Don't feel pressured into losing your virginity as the sole reason. If however you want to explore sex, I'd say give it consideration.

As for your friends - do they have to know? I kept my own arrangement from mine, knowing that many would have been judgemental.
This approach would obviously depend on how much you trust the guy to be quiet - perhaps he wouldn't be.


At the moment i am leaning towards it, we said that if it happens it wouldn 't until august time to make sure that i've thought it through and am totally ready, he definately doesn't fancy me but he says he finds me attractive, we're good friends and its up to me. The thing is he actually has a gf, he said he wouldn't tell her if it happened (obviously) but i'd feel really awful on her. My attitude towards sex... well i always encourage my friends to wait ages as i feel you should love the person but my friends who are waiting a while is because it's their first bf.. i've had about 7 bfs and have done everything apart from sex and i just feel like it's dragging on and a bit and i may aswell lose it to my friend....:s-smilie:
Reply 13
LaurenFah
If you feel wholly comfortable with having sex with your friend, then I don't see any issue with it. Don't not do it, on the sole basis of your friends judgement.

However, also bear in mind that you might develop feelings for your friend and he could/probably is in it for the sex. But if you feel ready then go ahead.


I was thinking about this but we used to fancy eachother and i think we're too good friends to like eachother in that way again, is it really awful i'm considering losing it to someone i don't fancy though?
You're having obvious doubts, and also he has a gf...
I'd hate to be her and know he's offering it out all over the place. I'd say think again about this.
Reply 15
Obviously at the end it comes down to what it is that you want...
No one says its a rule to have sex at a specific time in your life with a certain person...

The part that i didnt understand was the difference of having sex now and in uni...

If youre ready..do it..but like mentioned by others..youre friends probably in it for the **** while for you it could perhaps turn out to be an emotional first time leading to certain feelings attached to him..

And if hes got a gf then it comes down to your moralles...step into her shoes for a second...
Reply 16
All i can say is i wish i was your friend! I'd always ''be there for you'' :biggrin:
Bit random really.:s:
Can't you just wait and save it for someone special other than having sex with a friend for the sake of it?
Plus it isn't really fair on his girlfriend knowing her bf is offering sex to a close friend.
Reply 18
I wouldn't...you will probably regret it and it may make everything awkward.....also the fact he is intending to cheat says alot about him...really would you want to have sex with some who cheats....can you trust him not to blab it around...make stuff up ?


Consider that all.
Reply 19
Orion101
Obviously at the end it comes down to what it is that you want...
No one says its a rule to have sex at a specific time in your life with a certain person...

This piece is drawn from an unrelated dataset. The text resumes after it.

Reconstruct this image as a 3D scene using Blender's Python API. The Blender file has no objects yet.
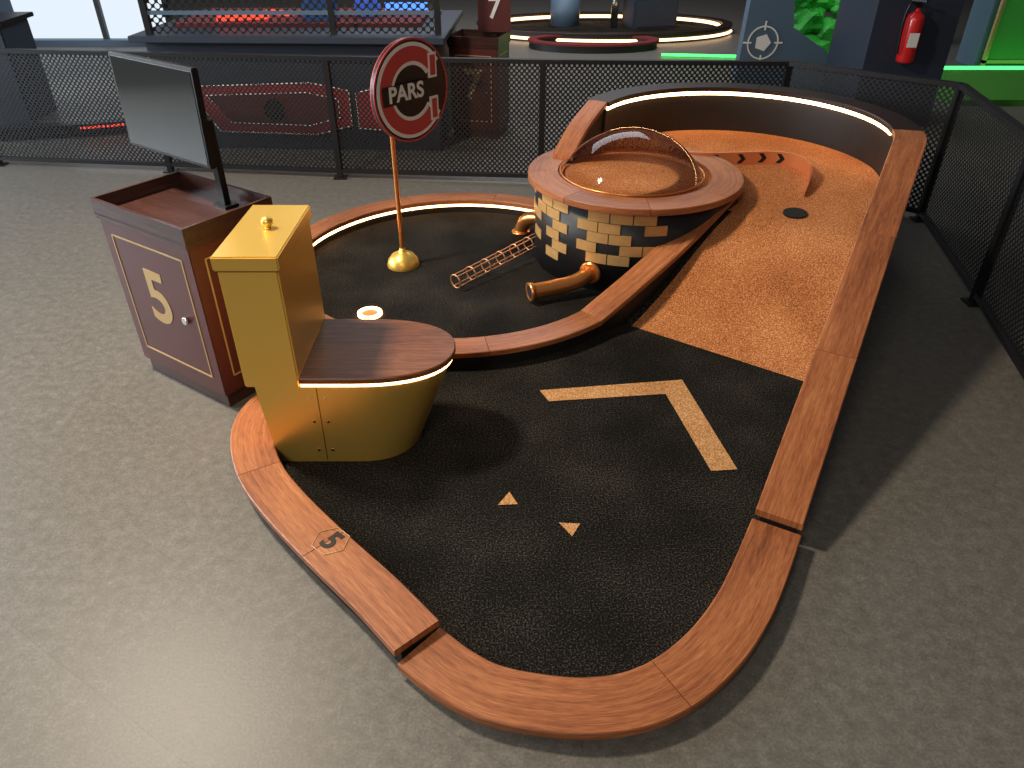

The part that i didnt understand was the difference of having sex now and in uni...

If youre ready..do it..but like mentioned by others..youre friends probably in it for the **** while for you it could perhaps turn out to be an emotional first time leading to certain feelings attached to him..

And if hes got a gf then it comes down to your moralles...step into her shoes for a second...

I guess i want to go to uni being experienced as i'm guessing most guys in uni aren't virgins?